Series background & context
Luke Starbuck starts out as a working man, not a ready-made legend. In Hangman's Creek, he is valued because he is loyal, tough, and capable, the sort of ranch hand a man like Ben Langham trusts when a difficult job has to get done. That job, going after horse thieves in dangerous country, pushes Starbuck into disguise, violence, and moral compromise. It also gives him a future he did not know he was looking for.
Starbuck finds his calling by pretending to be someone else.
From there, Braun turns him into one of his most useful western heroes, part private detective, part stock detective, part manhunter. Starbuck can ride with ranch hands, bluff outlaws, deal with businessmen, and walk into towns where the law is either weak or for sale. He is not elegant, and he is not untouched by what the work costs him. That helps the series. Luke feels like a man who learned the job by doing it badly, painfully, and then better the next time.
The cases widen fast. In Jury of Six, Langham's death pulls him into New Mexico, Billy the Kid, Pat Garrett, and the violence around the Lincoln County War. In The Spoilers, he infiltrates a train-robbing gang with ties to the Barbary Coast. Tombstone puts him on the trail of Wells Fargo robberies and the truth behind Wyatt Earp's rise. Elsewhere he moves through Deadwood, Indian Territory, and the factional battles of places like Virginia City in The Judas Tree.

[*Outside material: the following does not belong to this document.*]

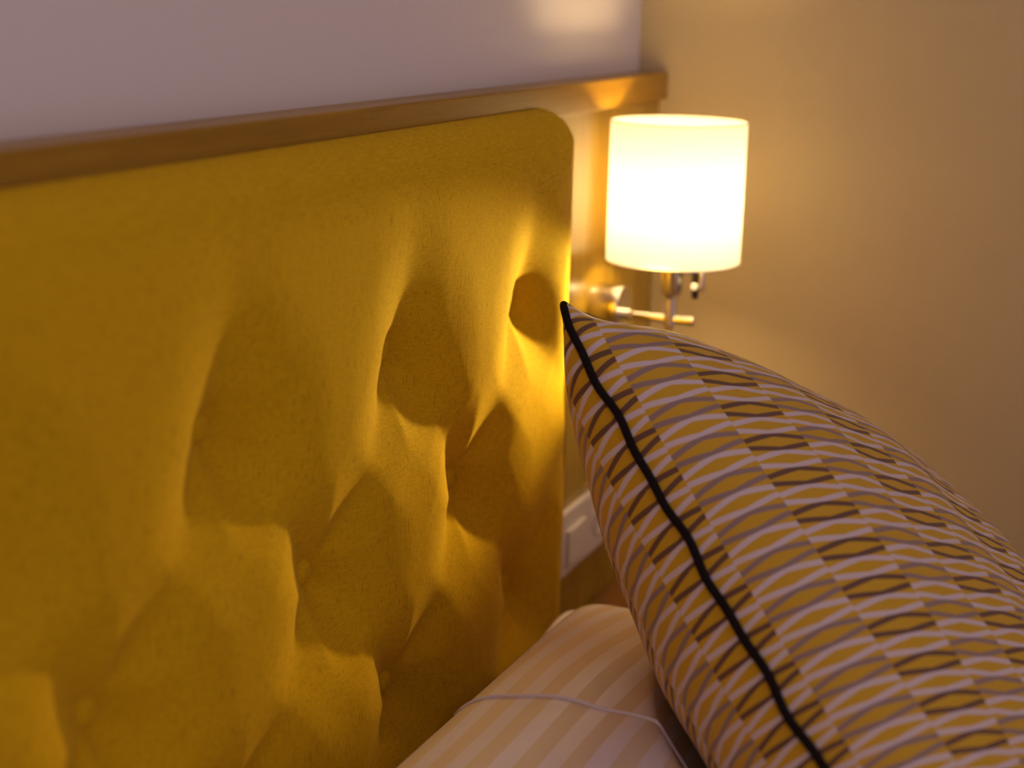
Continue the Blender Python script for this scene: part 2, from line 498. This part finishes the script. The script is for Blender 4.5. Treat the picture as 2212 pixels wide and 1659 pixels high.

He keeps getting hired to find the truth, and the truth keeps wearing a gun.
That is really the heart of the series. Braun uses Starbuck to move through the West's most volatile meeting points, cattle money, railroads, mining towns, vigilantes, hired killers, famous lawmen, and famous liars. Because Luke is steady without being stiff, the books can mix frontier detective work with real historical figures and still feel grounded. He is the thread that lets Braun wander widely without losing the reader.
If you want the clearest way in, start with Hangman's Creek and then go to Jury of Six. After that, the books keep layering on reputation, history, and the uneasy line between justice and survival. They work as separate missions, but together they build a fuller picture of a man learning what sort of law is even possible in a hard, compromised world.